Through Typee, Melville wanted to really make sense of the ambiguous relationship between capitalism and romanticism and the relationship between poverty and abundance that troubled his readers in the 1800s. For example, Melville writes that “I was fain to confess that the Polynesian savage, surrounded by all the luxurious provisions of nature, enjoyed an infinitely happier, though certainly a less intellectual existence, than the self-complacent European” (Melville 124). This passage is interesting to take note of because most who read this novel in the 1800s probably thought technology, industrialization, and material goods brought happiness (a selfish way of thinking brought about by capitalism), but Melville realized that happiness is the result of living with less and by easing one’s burdens and troubles in life. Thus, Melville outlined two views of wealth in opposition to each other. Before people started reading Typee in the 1840s, the way Europeans viewed Native Americans in Northeastern America in the 1700s illustrates these two views of wealth that Cronon wrote about in Changes in the Land.  Melville, in writing the book, thought that unless Americans could become consciously aware of the natives and the way they actually were without transferring cultural values and beliefs onto the natives’ landscape and way of life, then Americans would never be able to learn how to live richly in poverty. But rather, they would live for technological progress despite problems of poverty unresolved in the present.

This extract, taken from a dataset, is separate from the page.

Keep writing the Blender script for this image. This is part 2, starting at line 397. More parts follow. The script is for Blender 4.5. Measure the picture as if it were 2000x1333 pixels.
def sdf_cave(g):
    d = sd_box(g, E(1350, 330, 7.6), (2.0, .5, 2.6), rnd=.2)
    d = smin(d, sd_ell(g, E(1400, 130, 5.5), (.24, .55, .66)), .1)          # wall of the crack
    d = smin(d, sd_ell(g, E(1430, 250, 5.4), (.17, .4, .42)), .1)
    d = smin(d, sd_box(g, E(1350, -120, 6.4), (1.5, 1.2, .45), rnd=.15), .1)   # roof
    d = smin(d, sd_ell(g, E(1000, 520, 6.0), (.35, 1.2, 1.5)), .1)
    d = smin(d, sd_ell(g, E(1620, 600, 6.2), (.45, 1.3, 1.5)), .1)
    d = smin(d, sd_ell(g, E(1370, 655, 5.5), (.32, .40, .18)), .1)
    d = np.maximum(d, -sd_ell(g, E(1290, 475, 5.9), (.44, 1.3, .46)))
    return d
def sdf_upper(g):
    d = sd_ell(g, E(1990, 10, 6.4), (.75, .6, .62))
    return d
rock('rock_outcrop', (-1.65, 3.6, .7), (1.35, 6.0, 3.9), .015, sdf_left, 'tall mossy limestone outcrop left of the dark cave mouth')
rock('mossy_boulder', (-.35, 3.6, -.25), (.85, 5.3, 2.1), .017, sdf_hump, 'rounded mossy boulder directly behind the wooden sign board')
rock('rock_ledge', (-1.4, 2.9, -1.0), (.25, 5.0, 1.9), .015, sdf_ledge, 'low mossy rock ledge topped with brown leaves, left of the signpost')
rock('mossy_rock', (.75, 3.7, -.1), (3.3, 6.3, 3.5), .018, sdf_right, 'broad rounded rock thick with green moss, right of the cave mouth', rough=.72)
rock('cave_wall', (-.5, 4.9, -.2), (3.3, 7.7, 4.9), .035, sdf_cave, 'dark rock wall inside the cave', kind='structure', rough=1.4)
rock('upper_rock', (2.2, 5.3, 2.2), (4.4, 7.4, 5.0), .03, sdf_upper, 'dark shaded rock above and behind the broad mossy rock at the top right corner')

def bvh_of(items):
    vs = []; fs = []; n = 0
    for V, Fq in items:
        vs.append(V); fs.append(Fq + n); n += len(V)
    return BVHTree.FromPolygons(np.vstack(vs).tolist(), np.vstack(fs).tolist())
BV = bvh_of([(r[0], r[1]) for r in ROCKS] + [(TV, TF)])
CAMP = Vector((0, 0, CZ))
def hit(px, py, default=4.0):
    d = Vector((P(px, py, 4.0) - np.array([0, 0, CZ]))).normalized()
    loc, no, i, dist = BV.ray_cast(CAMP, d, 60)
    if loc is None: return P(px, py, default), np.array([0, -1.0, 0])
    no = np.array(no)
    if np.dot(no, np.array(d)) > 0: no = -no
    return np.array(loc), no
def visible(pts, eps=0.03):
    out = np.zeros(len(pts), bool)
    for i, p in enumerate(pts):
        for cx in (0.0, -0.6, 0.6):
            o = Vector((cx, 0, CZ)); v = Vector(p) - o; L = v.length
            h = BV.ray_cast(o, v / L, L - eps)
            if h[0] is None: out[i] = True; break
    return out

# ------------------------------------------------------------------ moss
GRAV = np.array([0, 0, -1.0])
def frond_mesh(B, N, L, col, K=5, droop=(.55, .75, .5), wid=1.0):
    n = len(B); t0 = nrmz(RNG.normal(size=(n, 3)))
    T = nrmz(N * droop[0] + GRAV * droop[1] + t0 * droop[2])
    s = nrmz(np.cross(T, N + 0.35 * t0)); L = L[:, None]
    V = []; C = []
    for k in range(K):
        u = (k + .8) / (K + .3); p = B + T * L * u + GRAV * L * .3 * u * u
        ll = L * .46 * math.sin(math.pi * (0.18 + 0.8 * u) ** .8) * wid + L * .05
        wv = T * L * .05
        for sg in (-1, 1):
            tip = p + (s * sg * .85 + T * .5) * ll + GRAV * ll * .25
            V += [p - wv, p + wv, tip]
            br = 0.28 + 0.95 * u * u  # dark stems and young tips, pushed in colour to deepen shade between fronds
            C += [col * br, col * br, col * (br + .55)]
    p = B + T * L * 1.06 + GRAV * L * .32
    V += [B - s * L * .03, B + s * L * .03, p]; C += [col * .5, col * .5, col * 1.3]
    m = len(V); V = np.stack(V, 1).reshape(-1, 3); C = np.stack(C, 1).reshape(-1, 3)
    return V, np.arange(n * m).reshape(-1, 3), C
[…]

Therefore, Melville’s ultimate message about technology and America culture that he wanted his American readers in the 1840s and even his readers in 2013 to know was that Americans live in two conflicting worlds. On the one hand, they live in a world of modern technology and industrialization that makes everyday life more efficient, easier, and richer in terms of material wealth. But, the consequence of living in this technological world is that they have created a world where they are constantly straddling the line between savagery and civilization, leading themselves to their own self-destruction.